21 November 2012, Room I-409

13:00-14:30, Kota Yamaura
When are trivial extensions Iwanaga-Gorenstein algebras?

2 July 2012, Room A-328

15:00-16:30, Erik Darpö
Tensoring modular representations of cyclic two-groups

25 June 2012, Room A-328

15:00-16:30, Laurent Demonet
Categorification of cluster algebra structures of coordinate rings of Grassmanian varieties through representations of preprojective algebras

23 April 2012, Room A-328

15:00-16:30, Hiroyuki Minamoto
n-regular modules from a view point of noncommutative algebraic geometry

2 April 2012, Room A-328

15:00-16:30, Takahide Adachi
The connection between support tau-tilting modules, silting complexes and cluster-tilting objects

Abstract: In my talk, I shall give a bijection between support tau-tilting modules and two-term silting complexes. Iyama and Reiten show that support tau-tilting modules and cluster-tilting objects are one-to-one correspondence. I shall directly give a bijection between two-term silting complexes and cluster-tilting objects.

26 March 2012, Room A-328

15:00-16:30, Gustavo Jasso
2-representation-finite quasi-canonical algebras

19 March 2012, Room A-428

15:00-16:30, Laurent Demonet
Skew group algebras and bimodule Calabi-Yau algebras

5 March 2012, Room A-328

15:00-16:30, Laurent Demonet
Group actions of categories

27 February 2012, Room A-328

15:00-16:30, Martin Herschend
Higher dimensional Auslander-Reiten theory and quivers with potential II

Abstract: I will continue my previous talk, explaining about the use of QPs in higher Auslander-Reiten theory.

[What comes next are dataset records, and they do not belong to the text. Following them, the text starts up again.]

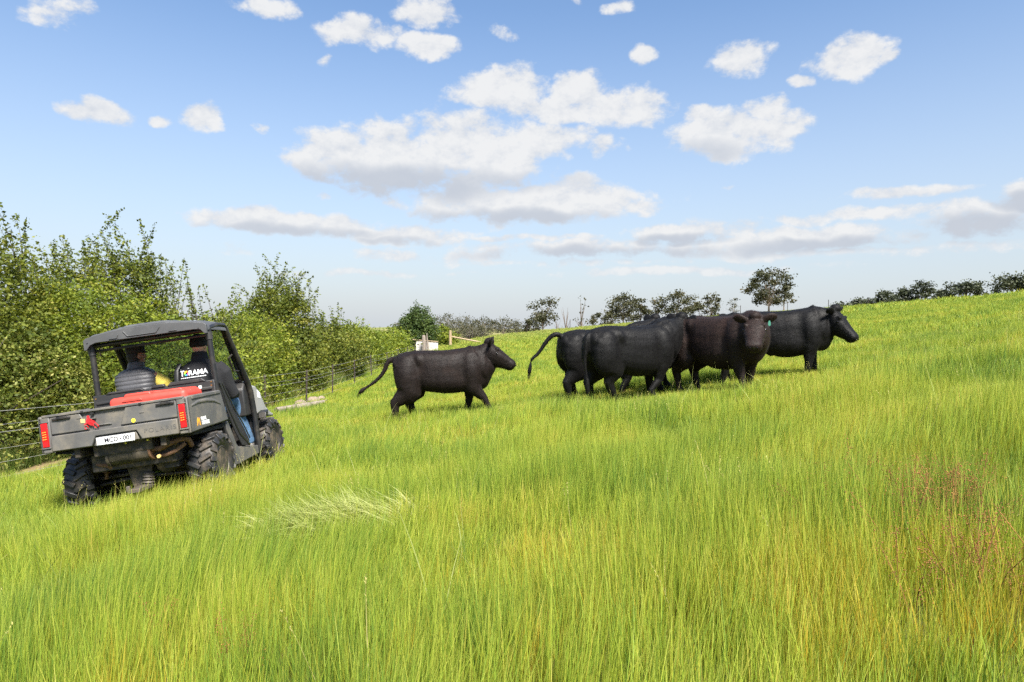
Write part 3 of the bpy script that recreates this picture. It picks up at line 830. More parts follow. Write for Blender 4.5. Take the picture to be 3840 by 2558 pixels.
# ---------------------------------------------------------------- cattle
def coat(name, black, brown, amount, seed):
    m, t, out = material(name)
    tc = t.new('ShaderNodeTexCoord').outputs['Object']
    sh = t.v('ADD', tc, (seed * 3.1, seed * 1.7, seed * 2.3))
    f = t.noise(sh, 2.2, 5, 0.6, 0.6)
    sp = t.new('ShaderNodeSeparateXYZ'); t.put(sp.inputs[0], tc)
    # sun-bleached brown hair sits on the flank and along the back, legs and head stay black
    hi = t.ramp(sp.outputs[2], 0.62, 1.0)
    ends = t.ramp(sp.outputs[0], 1.12, 0.75)
    rust = t.m('MULTIPLY', t.m('MULTIPLY', t.ramp(f, 0.58 - 0.16 * amount, 0.78), hi), t.m('MULTIPLY', ends, amount))
    c = t.mix(rust, black, brown)
    # hair grain: stretched along the flank
    g = t.v('MULTIPLY', tc, (55, 90, 130))
    hair = t.noise(g, 1.0, 3, 0.7, 0.8)
    c = t.mix(t.ramp(hair, 0.3, 0.75), c, tuple(min(1, q * 1.3 + 0.002) for q in brown[:3]) if amount > 0.5 else (0.0085, 0.008, 0.008))
    c2 = t.mix(0.7, t.mix(rust, black, brown), c)
    # dried mud and dung flecks
    d = t.noise(sh, 9, 5, 0.7)
    c2 = t.mix(t.m('MULTIPLY', t.ramp(d, 0.69, 0.76), 0.35), c2, (0.12, 0.09, 0.055))
    b = t.new('ShaderNodeBsdfPrincipled')
    t.put(b.inputs['Base Color'], c2)
    t.put(b.inputs['Roughness'], t.m('MULTIPLY_ADD', hair, 0.25, 0.48))
    b.inputs['Specular IOR Level'].default_value = 0.2
    b.inputs['Sheen Weight'].default_value = 0.02
    b.inputs['Sheen Roughness'].default_value = 0.35
    t.put(b.inputs['Sheen Tint'], (0.75, 0.7, 0.68, 1))
    bp = t.new('ShaderNodeBump'); bp.inputs['Strength'].default_value = 0.12; bp.inputs['Distance'].default_value = 0.008
    big = t.noise(sh, 14, 3, 0.5, 1.0)
    t.put(bp.inputs['Height'], t.m('ADD', t.m('MULTIPLY', hair, 0.7), t.m('MULTIPLY', big, .3)))
    t.l.new(bp.outputs[0], b.inputs['Normal'])
    t.l.new(b.outputs[0], out.inputs[0])
    return m

M_EYE = plain('cow_eye', (0.006, 0.005, 0.005), 0.12)
M_NOSE = plain('cow_nose', (0.018, 0.017, 0.018), 0.3, bump=(60, 0.4))
M_TAG = plain('ear_tag_green', (0.05, 0.22, 0.15), 0.6)

def ring_se(c, U, W, a, b_up, b_dn, n=22, e=2.4):
    """superellipse ring: half width a along U, heights along W"""
    out = []
    for i in range(n):
        th = 2 * math.pi * i / n
        cs, sn = math.cos(th), math.sin(th)
        px = a * math.copysign(abs(cs) ** (2 / e), cs)
        pz = math.copysign(abs(sn) ** (2 / e), sn)
        pz *= b_up if pz > 0 else b_dn
        out.append(Vector(c) + U * px + W * pz)
    return out

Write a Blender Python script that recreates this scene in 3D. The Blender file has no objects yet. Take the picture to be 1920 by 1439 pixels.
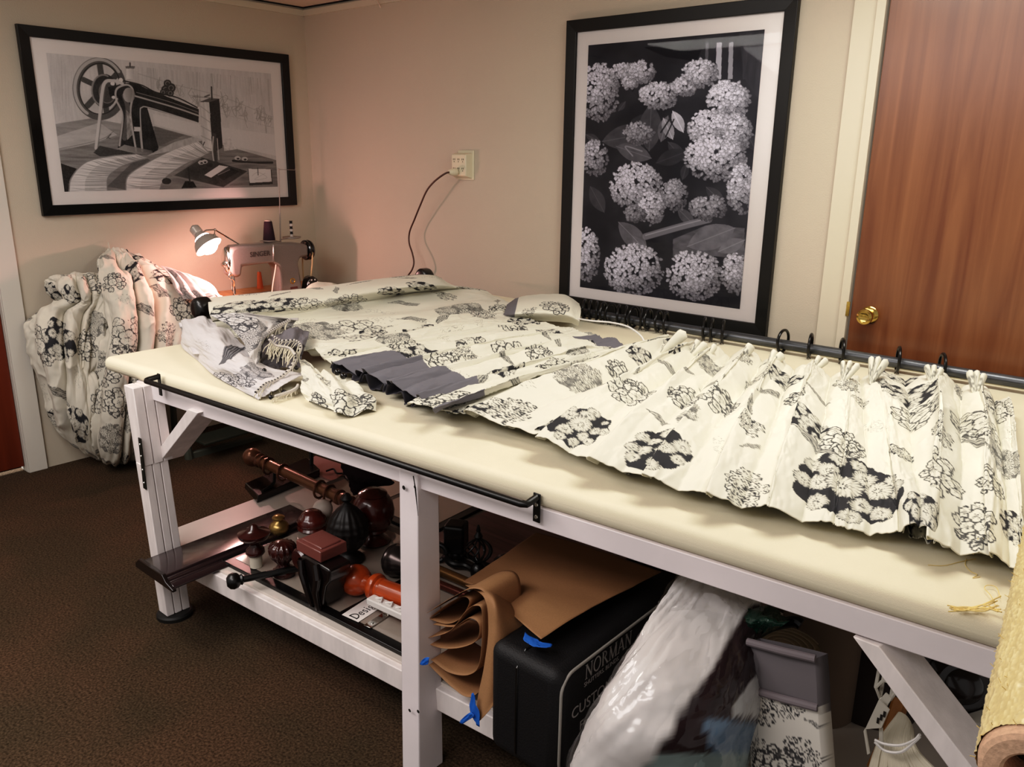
import bpy, bmesh, math, random
import numpy as np
from mathutils import Vector, Matrix, Euler
random.seed(7)
PI = math.pi
C = bpy.context.scene.collection

# ------------------------------------------------------------------ camera
FPX, YAW, PITCH, ROLL = 1526.464, 0.707855, 0.275016, -0.0131320
CAM = np.array([4.43322, -3.20683, 1.61394])
def _axes():
    cy, sy = math.cos(YAW), math.sin(YAW); cp, sp = math.cos(PITCH), math.sin(PITCH)
    f = np.array([-sy*cp, cy*cp, -sp]); r = np.array([cy, sy, 0.]); d = np.cross(f, r)
    cr, sr = math.cos(ROLL), math.sin(ROLL)
    return cr*r+sr*d, -sr*r+cr*d, f
RX, DN, FW = _axes()
def P(px, py, x=None, y=None, z=None):
    """world point seen at photo pixel (px,py) on the plane x=, y= or z="""
    d = RX*((px-960.)/FPX)+DN*((py-719.5)/FPX)+FW
    if x is not None: t = (x-CAM[0])/d[0]
    elif y is not None: t = (y-CAM[1])/d[1]
    else: t = (z-CAM[2])/d[2]
    return Vector(CAM+t*d)
def topx(pos):
    q = pos-CAM
    a, b, c = q@RX, q@DN, q@FW
    return np.stack([960+FPX*a/c, 719.5+FPX*b/c], -1)

cam_d = bpy.data.cameras.new('camera'); cam = bpy.data.objects.new('camera', cam_d); C.objects.link(cam)
cam_d.sensor_width = 36; cam_d.lens = FPX/1920*36; cam_d.clip_start = .05
M = Matrix((tuple(RX), tuple(-DN), tuple(-FW))).transposed().to_4x4(); M.translation = Vector(CAM)
cam.matrix_world = M
bpy.context.scene.camera = cam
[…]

20 February 2012, Room A-328

13:00-14:30, Martin Herschend
Higher dimensional Auslander-Reiten theory and quivers with potential

Abstract: In my talk I will introduce basic notions of higher dimensional Auslander-Reiten theory such as n-representation finite and n-representation infinite algebras and explain how these can be characterized using (n+1)-preprojective algebras. Since 3-preprojective algebras are given by quivers with potential (QPs) this leads to a study of certain graded QPs. I will discuss various properties of QPs that appear in this way and give many examples.